Comme dit précédemment, la vengeance est le thème dominant. C’est le sujet ou l’excuse qui permet l’élaboration du scénario. D’ailleurs le synopsis que l’on peut voir à droite ou à gauche sur le net’ suffit amplement à apprécier la richesse de cette trame. Alors pour ce qui est de la boxe thaï’, de la drogue, voire du marché du sexe ? Ce sont juste des bases pour cette histoire, rien d’autre. Ce qui peut paraître dommage car le réalisateur tire plusieurs ficelles intéressantes mais peu exploitées ... Je suis certain que ce n’est pas l’objectif de Refn. Son objectif, je le perçois comme une apologie de la violence. Une violence dont il offre un spectacle macabre. Des corps vidés de sang dans des positions et états qui nous sont explicités. Un hommage au cinéma asiatique ? Âmes sensibles s’abstenir !
Pourtant cette violence rédhibitoire et ce scénario simple cachent un thème pouvant être dérangeant. Bizarrement, le complexe d’œdipe se marie bien à cette vendetta, laissant apprécier les remarques acides et acerbes de Crystal, la mère de Julian interprétée par Kristin Scott Thomas. Cette dernière, déstabilisant son auditoire, nous laisse dans un embarras qui explique tout, du moins, les relations entre mère et fils. Le malaise de Mai lorsque mère, fils et prostitué mangent, n’est finalement que le produit que Refn veut imposer à son public.
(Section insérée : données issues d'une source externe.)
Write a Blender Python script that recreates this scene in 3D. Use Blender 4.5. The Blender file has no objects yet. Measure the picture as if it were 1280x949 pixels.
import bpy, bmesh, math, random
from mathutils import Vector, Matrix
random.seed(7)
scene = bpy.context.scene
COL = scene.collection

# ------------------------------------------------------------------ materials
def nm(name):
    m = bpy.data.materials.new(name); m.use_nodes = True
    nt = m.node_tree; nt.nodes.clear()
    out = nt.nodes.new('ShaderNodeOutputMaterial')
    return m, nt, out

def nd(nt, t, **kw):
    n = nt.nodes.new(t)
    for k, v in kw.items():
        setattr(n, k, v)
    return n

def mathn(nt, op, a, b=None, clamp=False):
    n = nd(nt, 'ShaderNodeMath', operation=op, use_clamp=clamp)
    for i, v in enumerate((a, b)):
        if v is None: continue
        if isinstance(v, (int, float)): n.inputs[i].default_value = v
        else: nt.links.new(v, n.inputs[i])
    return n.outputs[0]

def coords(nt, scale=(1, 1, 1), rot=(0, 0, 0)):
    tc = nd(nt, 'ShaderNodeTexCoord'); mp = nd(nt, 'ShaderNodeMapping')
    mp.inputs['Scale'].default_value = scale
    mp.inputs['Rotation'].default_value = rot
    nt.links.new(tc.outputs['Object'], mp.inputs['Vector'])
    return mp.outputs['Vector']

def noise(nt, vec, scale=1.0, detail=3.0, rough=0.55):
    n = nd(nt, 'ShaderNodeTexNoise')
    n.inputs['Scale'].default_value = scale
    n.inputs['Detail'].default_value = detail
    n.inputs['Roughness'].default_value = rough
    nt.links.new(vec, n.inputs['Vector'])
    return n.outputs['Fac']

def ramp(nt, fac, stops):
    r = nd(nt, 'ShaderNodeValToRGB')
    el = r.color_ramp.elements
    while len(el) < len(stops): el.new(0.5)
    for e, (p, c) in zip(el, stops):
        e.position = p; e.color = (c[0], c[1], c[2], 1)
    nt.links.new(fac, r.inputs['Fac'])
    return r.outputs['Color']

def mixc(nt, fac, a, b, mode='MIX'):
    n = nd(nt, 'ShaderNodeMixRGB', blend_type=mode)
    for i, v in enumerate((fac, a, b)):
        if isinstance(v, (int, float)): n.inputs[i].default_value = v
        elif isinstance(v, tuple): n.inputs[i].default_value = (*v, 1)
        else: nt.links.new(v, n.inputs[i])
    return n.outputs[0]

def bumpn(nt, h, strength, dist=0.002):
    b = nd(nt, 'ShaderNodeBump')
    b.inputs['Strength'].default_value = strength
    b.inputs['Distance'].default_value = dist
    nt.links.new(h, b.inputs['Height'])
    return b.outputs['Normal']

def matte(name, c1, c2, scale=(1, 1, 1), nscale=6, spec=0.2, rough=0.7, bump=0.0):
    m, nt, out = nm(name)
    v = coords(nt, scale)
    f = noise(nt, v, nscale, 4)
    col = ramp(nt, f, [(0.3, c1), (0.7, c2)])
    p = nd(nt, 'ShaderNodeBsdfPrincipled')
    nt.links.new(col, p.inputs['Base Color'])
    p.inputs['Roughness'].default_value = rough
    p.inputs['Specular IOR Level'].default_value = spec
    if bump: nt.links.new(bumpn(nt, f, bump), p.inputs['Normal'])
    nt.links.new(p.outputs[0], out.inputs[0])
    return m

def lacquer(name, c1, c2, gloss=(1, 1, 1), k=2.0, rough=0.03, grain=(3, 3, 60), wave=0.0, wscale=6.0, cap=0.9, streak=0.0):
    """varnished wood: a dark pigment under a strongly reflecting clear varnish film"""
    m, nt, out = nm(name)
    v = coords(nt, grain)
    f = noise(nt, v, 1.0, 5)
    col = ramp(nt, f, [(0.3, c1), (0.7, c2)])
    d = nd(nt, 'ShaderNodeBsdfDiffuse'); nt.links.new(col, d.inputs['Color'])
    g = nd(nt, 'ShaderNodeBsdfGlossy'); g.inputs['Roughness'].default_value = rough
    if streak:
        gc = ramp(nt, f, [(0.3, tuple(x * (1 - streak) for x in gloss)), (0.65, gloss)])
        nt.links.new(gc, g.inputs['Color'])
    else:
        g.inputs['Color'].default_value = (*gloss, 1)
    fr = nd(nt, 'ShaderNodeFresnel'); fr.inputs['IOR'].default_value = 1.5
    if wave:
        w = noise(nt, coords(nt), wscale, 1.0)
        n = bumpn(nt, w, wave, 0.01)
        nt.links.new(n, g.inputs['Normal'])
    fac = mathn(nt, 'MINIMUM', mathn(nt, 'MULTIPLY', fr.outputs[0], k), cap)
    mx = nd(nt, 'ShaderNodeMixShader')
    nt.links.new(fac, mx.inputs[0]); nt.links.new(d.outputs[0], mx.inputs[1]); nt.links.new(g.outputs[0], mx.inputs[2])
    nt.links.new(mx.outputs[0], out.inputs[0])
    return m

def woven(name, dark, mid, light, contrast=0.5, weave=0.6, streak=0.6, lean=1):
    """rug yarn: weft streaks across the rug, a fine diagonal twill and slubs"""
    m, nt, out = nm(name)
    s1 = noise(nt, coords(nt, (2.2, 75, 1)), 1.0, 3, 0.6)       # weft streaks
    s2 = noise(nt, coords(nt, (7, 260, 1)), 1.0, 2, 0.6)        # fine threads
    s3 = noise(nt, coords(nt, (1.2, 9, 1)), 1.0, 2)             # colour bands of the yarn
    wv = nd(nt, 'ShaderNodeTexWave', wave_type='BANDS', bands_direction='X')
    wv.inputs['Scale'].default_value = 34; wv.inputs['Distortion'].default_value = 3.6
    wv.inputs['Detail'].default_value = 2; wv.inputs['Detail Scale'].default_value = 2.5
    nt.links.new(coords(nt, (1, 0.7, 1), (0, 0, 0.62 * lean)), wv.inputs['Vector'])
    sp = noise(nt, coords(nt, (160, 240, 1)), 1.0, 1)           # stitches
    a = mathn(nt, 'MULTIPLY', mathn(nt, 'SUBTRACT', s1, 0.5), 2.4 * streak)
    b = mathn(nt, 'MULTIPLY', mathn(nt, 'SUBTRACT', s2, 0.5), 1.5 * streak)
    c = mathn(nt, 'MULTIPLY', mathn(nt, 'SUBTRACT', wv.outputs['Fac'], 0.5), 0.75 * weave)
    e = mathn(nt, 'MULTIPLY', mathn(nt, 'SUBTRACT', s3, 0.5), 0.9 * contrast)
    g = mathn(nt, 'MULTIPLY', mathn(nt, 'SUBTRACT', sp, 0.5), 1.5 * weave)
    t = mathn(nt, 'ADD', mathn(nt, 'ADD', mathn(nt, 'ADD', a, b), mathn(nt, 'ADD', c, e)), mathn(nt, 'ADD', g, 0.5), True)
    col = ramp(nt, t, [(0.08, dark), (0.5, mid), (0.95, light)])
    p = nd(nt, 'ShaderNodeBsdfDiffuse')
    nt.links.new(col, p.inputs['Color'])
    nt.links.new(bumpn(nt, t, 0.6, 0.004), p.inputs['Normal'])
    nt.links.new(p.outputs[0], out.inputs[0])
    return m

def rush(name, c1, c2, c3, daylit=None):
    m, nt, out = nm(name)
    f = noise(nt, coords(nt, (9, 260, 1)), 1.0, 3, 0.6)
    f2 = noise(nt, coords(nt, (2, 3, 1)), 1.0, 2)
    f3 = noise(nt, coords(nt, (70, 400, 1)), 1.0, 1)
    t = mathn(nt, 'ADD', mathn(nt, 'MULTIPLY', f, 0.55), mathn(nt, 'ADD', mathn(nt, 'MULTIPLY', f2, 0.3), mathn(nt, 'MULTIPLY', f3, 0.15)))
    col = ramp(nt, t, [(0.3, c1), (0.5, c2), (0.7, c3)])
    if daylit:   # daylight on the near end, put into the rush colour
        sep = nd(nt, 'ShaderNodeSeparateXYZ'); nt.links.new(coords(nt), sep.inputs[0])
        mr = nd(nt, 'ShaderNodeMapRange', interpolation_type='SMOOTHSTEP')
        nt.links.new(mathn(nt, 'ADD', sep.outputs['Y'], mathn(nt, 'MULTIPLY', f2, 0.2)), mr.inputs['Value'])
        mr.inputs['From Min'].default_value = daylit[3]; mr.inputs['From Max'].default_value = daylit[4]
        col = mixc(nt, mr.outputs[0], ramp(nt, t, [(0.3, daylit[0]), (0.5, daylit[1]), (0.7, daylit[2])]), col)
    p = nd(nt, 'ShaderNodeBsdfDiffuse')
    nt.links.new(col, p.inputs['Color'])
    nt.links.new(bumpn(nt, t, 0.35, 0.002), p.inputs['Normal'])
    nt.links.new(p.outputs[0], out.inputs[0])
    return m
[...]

Cette relation consanguine entre une mère et ses enfants, dans un univers où le sexe est un produit comme la violence est une solution, ne laisse personne indifférent. Et cela peut en gêner plus d’un alors que d’autres s’extasieront sur l'originalité, voire l’anticonformisme (si l’on juge que le complexe d’œdipe bouscule les mœurs de chacun), ou tout simplement parce que ce film dérange.
Certes le film est beau, le son et l’image valent le coup d’œil et contribuent à son charme. Mais ce n’est pas pour autant un bon film. Cette simplicité narrative, bien qu’elle permette au spectateur d’estimer le travail technique du réalisateur me prive d’être satisfait pleinement du film. La violence, condition sine qua non du scénario, reste tout de même gratuite par moment.
P.S. : Le karaoké interprété par Chang est tellement inattendu qu’il paraît décalé et donc hilarant.